Do this: Wherever the word "from" shows up in a line, please copy that line.

Supplied data:
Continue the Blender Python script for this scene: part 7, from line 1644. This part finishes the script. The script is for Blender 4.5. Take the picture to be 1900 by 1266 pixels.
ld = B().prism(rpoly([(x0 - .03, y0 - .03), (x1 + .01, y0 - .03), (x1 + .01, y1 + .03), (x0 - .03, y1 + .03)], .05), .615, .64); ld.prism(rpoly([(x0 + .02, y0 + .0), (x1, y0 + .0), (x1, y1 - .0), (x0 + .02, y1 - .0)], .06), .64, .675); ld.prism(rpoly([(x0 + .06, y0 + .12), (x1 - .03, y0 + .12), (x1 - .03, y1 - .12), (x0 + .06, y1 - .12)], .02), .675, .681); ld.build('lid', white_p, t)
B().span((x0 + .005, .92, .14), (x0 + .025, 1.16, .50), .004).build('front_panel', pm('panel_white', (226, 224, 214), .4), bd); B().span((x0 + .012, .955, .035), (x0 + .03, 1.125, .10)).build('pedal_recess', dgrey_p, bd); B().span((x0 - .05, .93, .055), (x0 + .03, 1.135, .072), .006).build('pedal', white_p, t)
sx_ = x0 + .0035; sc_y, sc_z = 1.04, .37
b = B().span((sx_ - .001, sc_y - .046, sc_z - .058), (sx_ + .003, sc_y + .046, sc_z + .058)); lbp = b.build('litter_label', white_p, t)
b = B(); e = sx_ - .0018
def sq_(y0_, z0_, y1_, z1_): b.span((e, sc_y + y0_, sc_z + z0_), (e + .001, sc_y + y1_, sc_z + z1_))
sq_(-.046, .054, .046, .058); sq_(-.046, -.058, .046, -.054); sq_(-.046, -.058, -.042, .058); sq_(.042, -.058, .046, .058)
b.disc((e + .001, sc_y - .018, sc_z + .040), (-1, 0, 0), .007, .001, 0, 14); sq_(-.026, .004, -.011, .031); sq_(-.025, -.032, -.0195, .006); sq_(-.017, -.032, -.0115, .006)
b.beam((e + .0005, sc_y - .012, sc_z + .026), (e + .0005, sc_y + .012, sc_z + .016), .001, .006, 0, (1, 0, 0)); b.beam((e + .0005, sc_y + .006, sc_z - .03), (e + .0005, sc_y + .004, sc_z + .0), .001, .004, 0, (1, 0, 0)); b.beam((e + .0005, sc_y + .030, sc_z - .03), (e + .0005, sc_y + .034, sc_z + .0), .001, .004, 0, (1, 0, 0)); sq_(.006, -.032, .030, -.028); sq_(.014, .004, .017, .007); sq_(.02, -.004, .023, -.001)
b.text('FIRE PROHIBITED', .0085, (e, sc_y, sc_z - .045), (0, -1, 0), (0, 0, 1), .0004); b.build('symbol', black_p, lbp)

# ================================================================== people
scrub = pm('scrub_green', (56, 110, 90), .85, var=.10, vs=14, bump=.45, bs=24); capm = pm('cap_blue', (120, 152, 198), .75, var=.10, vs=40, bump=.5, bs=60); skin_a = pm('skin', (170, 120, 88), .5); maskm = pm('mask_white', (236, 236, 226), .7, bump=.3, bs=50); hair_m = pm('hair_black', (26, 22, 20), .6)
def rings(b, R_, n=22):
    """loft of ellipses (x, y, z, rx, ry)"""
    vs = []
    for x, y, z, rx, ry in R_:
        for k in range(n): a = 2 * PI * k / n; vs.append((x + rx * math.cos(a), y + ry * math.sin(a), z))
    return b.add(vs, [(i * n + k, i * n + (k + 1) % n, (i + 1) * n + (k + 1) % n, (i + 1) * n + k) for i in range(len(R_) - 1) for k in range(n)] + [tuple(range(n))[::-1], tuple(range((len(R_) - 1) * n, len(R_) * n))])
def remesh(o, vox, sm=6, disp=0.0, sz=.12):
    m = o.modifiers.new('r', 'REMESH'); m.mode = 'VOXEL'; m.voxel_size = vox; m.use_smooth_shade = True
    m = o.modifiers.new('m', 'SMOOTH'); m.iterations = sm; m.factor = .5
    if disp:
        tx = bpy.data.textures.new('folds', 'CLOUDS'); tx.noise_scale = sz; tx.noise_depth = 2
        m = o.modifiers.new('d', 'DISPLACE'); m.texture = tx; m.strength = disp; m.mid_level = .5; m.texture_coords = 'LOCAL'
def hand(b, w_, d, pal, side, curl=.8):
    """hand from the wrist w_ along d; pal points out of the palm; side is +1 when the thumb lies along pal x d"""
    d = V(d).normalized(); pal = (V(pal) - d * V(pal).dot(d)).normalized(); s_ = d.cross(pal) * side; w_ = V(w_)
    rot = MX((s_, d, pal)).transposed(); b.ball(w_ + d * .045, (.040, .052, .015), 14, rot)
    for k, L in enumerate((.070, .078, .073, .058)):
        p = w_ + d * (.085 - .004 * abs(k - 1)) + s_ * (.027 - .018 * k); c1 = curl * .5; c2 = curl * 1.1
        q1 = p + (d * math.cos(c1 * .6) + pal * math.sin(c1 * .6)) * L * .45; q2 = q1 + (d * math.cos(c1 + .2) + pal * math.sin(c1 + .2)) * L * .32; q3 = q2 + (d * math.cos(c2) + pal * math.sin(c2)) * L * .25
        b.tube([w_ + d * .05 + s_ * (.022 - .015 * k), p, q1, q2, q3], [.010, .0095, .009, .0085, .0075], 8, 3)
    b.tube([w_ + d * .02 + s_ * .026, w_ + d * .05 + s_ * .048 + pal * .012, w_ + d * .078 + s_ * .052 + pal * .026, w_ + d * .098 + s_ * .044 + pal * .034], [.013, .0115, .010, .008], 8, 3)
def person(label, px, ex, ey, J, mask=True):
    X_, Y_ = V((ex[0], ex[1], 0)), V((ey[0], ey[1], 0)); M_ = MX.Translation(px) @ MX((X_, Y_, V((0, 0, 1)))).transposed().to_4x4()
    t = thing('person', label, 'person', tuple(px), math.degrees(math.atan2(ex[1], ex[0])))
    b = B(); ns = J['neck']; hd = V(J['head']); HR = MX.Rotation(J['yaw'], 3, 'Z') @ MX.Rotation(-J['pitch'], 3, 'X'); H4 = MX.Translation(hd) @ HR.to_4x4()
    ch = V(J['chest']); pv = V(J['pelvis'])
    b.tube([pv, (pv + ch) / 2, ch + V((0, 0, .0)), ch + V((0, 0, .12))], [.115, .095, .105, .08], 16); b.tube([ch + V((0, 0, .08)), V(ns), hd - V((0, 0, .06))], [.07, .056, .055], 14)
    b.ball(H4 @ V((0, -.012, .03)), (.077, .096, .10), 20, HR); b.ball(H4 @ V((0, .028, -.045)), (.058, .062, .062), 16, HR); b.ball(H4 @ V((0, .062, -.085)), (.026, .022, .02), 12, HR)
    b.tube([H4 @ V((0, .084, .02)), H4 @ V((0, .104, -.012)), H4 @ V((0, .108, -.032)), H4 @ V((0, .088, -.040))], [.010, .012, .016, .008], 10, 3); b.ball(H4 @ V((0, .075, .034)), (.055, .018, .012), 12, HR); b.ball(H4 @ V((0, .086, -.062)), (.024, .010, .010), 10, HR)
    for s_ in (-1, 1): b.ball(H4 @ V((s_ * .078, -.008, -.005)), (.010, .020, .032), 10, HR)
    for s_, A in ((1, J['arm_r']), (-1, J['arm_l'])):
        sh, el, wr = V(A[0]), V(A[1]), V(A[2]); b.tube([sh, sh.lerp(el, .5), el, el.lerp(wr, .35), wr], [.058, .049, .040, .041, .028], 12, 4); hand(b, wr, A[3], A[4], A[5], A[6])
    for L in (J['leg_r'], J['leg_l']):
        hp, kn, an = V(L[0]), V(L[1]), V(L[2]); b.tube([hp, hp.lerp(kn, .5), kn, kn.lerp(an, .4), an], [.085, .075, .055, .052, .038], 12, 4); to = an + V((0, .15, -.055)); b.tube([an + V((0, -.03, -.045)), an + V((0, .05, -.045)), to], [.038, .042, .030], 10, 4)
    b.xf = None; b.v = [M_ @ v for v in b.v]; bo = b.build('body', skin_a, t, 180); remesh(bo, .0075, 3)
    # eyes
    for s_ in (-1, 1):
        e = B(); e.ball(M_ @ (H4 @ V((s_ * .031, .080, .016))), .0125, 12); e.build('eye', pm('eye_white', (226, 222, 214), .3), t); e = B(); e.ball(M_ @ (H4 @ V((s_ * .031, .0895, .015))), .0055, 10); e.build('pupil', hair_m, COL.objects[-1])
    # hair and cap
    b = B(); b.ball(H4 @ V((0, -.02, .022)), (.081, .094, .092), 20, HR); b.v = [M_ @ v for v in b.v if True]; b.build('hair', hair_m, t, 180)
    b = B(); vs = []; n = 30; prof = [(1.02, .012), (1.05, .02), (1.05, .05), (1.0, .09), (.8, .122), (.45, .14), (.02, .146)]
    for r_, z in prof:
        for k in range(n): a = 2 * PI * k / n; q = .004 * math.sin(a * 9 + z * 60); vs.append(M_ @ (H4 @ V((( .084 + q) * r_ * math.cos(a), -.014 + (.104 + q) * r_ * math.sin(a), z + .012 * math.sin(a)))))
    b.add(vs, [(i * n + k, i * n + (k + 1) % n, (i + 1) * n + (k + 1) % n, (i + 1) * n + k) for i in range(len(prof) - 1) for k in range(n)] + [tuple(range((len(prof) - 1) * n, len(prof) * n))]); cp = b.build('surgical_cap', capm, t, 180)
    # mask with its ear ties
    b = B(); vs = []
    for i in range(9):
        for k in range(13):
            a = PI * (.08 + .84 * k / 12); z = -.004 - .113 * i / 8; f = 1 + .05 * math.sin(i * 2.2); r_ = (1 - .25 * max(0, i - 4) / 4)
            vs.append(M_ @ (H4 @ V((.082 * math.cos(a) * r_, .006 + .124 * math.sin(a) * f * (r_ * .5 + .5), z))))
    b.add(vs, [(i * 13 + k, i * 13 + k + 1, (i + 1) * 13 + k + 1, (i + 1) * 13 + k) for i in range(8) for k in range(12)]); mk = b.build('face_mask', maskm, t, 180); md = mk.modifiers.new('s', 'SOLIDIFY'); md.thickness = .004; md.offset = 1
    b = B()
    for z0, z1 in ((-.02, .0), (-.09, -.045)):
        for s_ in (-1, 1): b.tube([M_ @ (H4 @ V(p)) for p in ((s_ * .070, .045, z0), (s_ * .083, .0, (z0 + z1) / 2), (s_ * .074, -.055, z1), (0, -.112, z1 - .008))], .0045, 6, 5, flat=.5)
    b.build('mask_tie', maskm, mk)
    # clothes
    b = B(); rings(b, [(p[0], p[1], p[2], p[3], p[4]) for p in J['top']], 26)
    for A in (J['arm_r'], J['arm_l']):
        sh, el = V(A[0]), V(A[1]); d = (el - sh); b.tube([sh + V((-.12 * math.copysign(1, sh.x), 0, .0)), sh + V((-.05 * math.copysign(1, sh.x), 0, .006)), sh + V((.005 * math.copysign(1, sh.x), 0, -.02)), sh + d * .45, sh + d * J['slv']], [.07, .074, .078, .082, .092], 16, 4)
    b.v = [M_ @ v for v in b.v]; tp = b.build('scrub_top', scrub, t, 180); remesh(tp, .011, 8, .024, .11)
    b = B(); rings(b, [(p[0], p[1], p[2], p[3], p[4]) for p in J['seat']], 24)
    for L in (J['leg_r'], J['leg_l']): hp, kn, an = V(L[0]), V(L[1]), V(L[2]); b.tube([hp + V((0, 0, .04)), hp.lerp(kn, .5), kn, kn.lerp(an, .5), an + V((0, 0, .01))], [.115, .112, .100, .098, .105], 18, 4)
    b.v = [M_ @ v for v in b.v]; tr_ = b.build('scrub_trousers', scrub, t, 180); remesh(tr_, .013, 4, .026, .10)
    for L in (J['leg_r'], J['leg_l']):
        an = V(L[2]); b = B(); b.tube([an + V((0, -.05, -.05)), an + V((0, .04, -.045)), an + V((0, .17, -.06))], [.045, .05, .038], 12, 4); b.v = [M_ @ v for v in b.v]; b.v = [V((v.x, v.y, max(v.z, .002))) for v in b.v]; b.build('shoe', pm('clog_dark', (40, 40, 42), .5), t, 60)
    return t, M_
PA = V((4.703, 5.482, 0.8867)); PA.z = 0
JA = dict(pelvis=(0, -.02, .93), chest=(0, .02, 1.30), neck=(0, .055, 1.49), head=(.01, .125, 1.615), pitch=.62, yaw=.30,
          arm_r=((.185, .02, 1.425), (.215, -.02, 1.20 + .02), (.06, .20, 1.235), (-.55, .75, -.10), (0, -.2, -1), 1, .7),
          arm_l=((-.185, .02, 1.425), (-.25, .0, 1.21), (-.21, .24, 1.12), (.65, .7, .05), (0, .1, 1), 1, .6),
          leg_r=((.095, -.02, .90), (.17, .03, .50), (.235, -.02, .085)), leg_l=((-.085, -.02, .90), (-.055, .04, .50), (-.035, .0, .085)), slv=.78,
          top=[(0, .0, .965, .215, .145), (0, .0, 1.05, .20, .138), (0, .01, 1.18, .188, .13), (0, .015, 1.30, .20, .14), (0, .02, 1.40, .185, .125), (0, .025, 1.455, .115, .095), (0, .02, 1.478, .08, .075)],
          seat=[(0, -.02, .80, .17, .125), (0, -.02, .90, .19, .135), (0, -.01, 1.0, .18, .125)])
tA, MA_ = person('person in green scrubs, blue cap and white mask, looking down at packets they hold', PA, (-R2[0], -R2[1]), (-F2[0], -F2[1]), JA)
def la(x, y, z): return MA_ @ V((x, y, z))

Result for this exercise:
Continue the Blender Python script for this scene: part 7, from line 1644. This part finishes the script. The script is for Blender 4.5. Take the picture to be 1900 by 1266 pixels.
    """hand from the wrist w_ along d; pal points out of the palm; side is +1 when the thumb lies along pal x d"""